It all started with Legos
It all started with Legos, those iconic plastic blocks of all shapes, colors, and sizes. The Legos and their limitless possibilities fueled Clay Wright’s curiosity. “I always thought I wanted to be an engineer because of Legos. I loved taking things apart and putting them back together,” Clay said. Eventually, Clay’s curiosity pulled him away from his Lego creations and to new adventures. “When I was four,” Clay said, “I’d pull apart my family’s go-cart motor and put it back together again, and I did this over and over again. I even took apart my Gameboy one time, just to see what made it work.”
This natural curiosity, paired with a love for mathematics, is what brought Clay to Presbyterian College. “Originally, I thought I wanted to be an engineer. I took an engineering class but realized I didn’t want to know how to build a bridge. I wanted to know why the bridge was able to function,” he said.
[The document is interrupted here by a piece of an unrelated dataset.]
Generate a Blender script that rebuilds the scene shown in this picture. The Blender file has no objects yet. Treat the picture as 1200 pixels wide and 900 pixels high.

Clay’s desire to know the reason something worked is what caused him to gravitate toward PC’s physics classes, where the professors, especially Dr. Eli Owens, assistant professor of physics, led him to a new adventure – research. Together, Clay and Dr. Owens created a proposal for a research grant, and NASA accepted the proposal and awarded Clay the NASA South Carolina Space Grant Consortium Undergraduate Research Award.
“My research addressed confined granular flow. In essence, I examined how airflow behaves with different granular materials, such as corn, grain, and rice,” said Clay. He admits his research doesn’t sound overly exciting. The excitement, however, lies in the implications of Clay’s research. “The findings of my research will help make the transport of granular materials, the second most manipulated substance in industry, safer. As for the space program, the information gleaned from my research will help influence the ways in which granular materials are transported and manipulated in space.”
Who would have thought that Legos could be a spark for adventure?